Use of technology to create and measure impact
The opportunity in India is massive. More partners, funders, and stakeholders are using technology and data together to better understand customers and how to serve them with solutions that make sense and are scalable. At the Dell Foundation, we believe that true “scale” must be measured by the impact on real human lives. Is the impact of the work scaling alongside the size of the initiative?
One of the Dell Social Impact Principles is “measure mindfully.” We work with our partners to ensure that we are thoughtful about the impact we want to help create and how we measure that impact to document change. In our work in India, we are regularly measuring placement rates, wages earned by low-income youth, career progression, and job retention rates where these measures help further the mission of our portfolio companies.
As we look to new opportunities presented by shifts in technology and cross-sector collaboration, we must continue to be vigilant and thoughtful about the type of impact we want to create and how we go about measuring it. For example, apprenticeships present an enormous opportunity to provide “learn and earn” models of study and work for young people in India.
But there are challenges to measuring the impact of apprenticeships and other employment models because data on the current unemployment and underemployment situation is difficult to aggregate.
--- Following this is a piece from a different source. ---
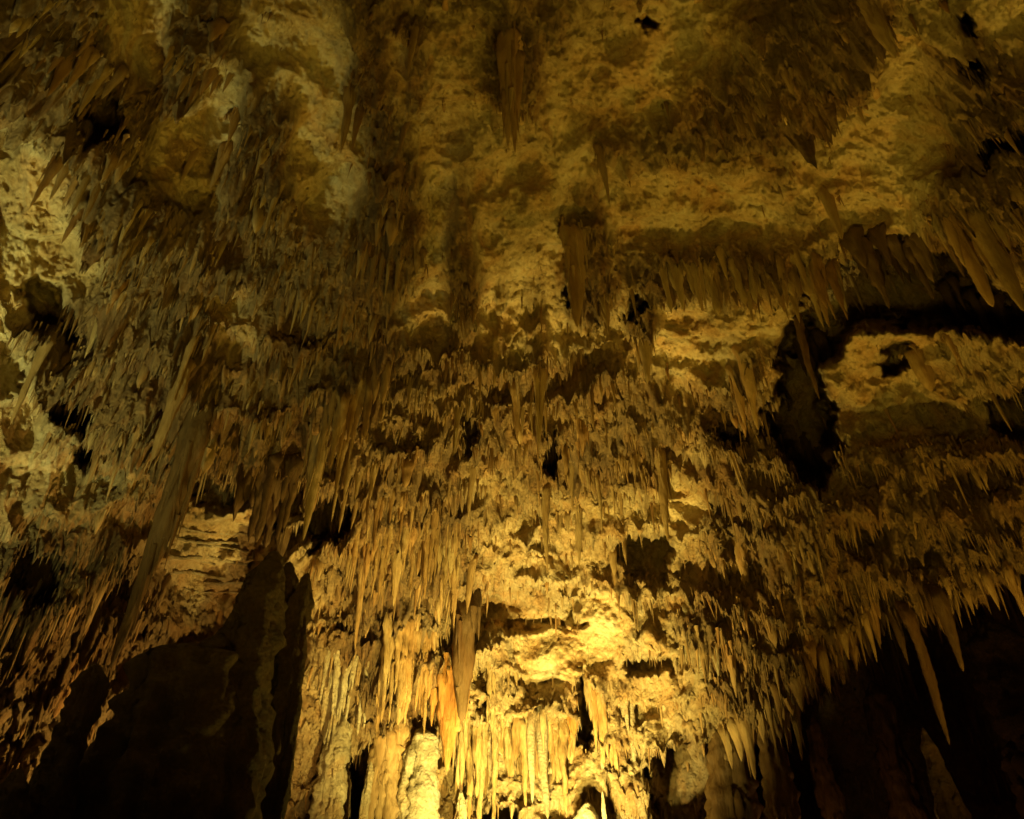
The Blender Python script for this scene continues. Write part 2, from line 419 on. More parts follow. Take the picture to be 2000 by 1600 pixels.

Recent studies show youth unemployment in India at 16%, while overall unemployment is at 7.3%. However, there are no estimates on underemployment, which is one of the bigger challenges we face.
Vision for integrating skills with education
Providing opportunities to gain education and skills is just one piece of the ongoing work that must be done to address urban poverty at scale. We also need to work with like-minded stakeholders to affect change through counseling, student assessments, and the creation of industry standards for certification. We must bring skills training programs closer to the formal education system by establishing formal curriculum, aligning grading systems, and making credits transferrable.
We need to work with employers to make sure that we’re matching skilled youth with jobs that provide promising futures and set into motion a change in the trajectory of entire families and communities. And most importantly, we must listen to the youth and center their needs and aspirations as we work towards solutions. Together, we can build an ecosystem that helps many more young people towards a brighter future.